From what has been said, it follows that the trial court was warranted in the summary judgment.
Affirmed.
NOTES
[1] 7 Land and Water L.Rev. 229 (Wyo. 1972) discusses in great depth governmental immunity from damage actions in Wyoming, and a subsequent, presently unprinted, second part of the article continues the discussion.
[2] It is to be remembered that our constitution provides: "* * * Suits may be brought against the state in such manner * * * as the legislature may by law direct." Art. 1, § 8, Wyo.Const.
[3] Villalpando v. City of Cheyenne, 51 Wyo. 300, 65 P.2d 1109, 156 A.L.R. 684; Opitz v. Town of City of Newcastle, 35 Wyo. 358, 249 P. 799; Ramirez v. City of Cheyenne, 34 Wyo. 67, 241 P. 710, 42 A.L.R. 245.
[4] In the Fanning case we held that an exception to the rule of governmental immunity was indicated and justified by certain enumerated statutory enactments and authorized highway regulation and directive made pursuant thereto.
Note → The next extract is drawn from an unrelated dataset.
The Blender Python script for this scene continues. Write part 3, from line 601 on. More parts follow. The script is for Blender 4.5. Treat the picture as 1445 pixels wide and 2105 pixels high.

[5] In 1961 the legislature authorized cities and towns to carry liability insurance and in 1965 provided that no city or town might plead its governmental immunity in an action involving its liability insurance, thereby indicating its understanding that without a specific provision the procuring of insurance does not constitute a waiver of governmental immunity. This is in accord with the prevailing view in this country. Annotation, 68 A.L.R. 2d 1437, 1439.